Ну помечтали, и пора возвращаться в скучную швейцарскую действительность. Montreux – город контрастов. Ведь, кажется, если горы, и леса, и озера, то должно быть дико, так, чтоб неграмотные горцы в засаленной советской униформе ухаживали за козами (забавна эта легкая двусмысленность толкования любви к животным). А в свободное время предлагали вам шашлык по-карски с кислым подозрительным вином.
Но – нет… Тут, напротив, полная цивилизация с изощренной роскошью. Это странное соседство комфортного, богатого, кропотливого обустройства жизни – с диким, вольным и бесхозным. Это извращение, которое-то и завлекает, и тащит к себе…
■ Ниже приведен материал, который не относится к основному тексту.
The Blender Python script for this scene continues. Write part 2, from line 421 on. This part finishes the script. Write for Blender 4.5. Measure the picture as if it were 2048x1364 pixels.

К славному юбилею – 100-летию писателя – русский скульптор Александр Рукавишников подарил отелю Montreux Palace, где Набоков прожил 15 лет, монумент – чтоб поставить его перед входом. Памятник изображает писателя, сидя качающегося на венском стуле. Набоков запечатлен как раз в момент, когда стул этот, покачнувшись, стоит на двух ножках и непонятно, куда вот-вот рухнет вместе с седоком – не на этот ли Bentley, который подъезжает к богатому подъезду? Надо вам тут еще напомнить, что девичья фамилия матери писателя – Рукавишникова; так что у Набокова и автора памятника ему – общие предки, нижегородские купцы.
Еще один монумент навстречу 100-летию изваял местный скульптор Бернар Баво. Но скромнее: это всего только бюст.
– Зачем? – спросил я Баво.
– Чтоб увековечить Набокова!
Это по-французски звучит не так угрюмо и стыдно, как переименование Набережных Челнов в Брежнев – но, напротив, очень изящно: demortaliser, в смысле – обессмертить.
– Сто лет Набокову? Для города это дата, но для истории Набоков слишком молод, – рассказывает мадам Люти, городская архивистка.
Она мне спокойно и терпеливо объясняет, что именно смогло достичь в ее глазах статуса истории. Это люди ранга, допустим Карамзина, который тут бывал в 1789-м, или там Пьера Чайковского (1878), молодого Лео Толстого (1857), Николя Гоголя и Теодора Достоевски, – последний в двух шагах от Montreux, в шоколадной столице страны Веве, оплакивал умершую в 1868-м дочь Софи… Так вот он в Веве сочинил начало «Идиота», после чего немедленно уехал в Италию.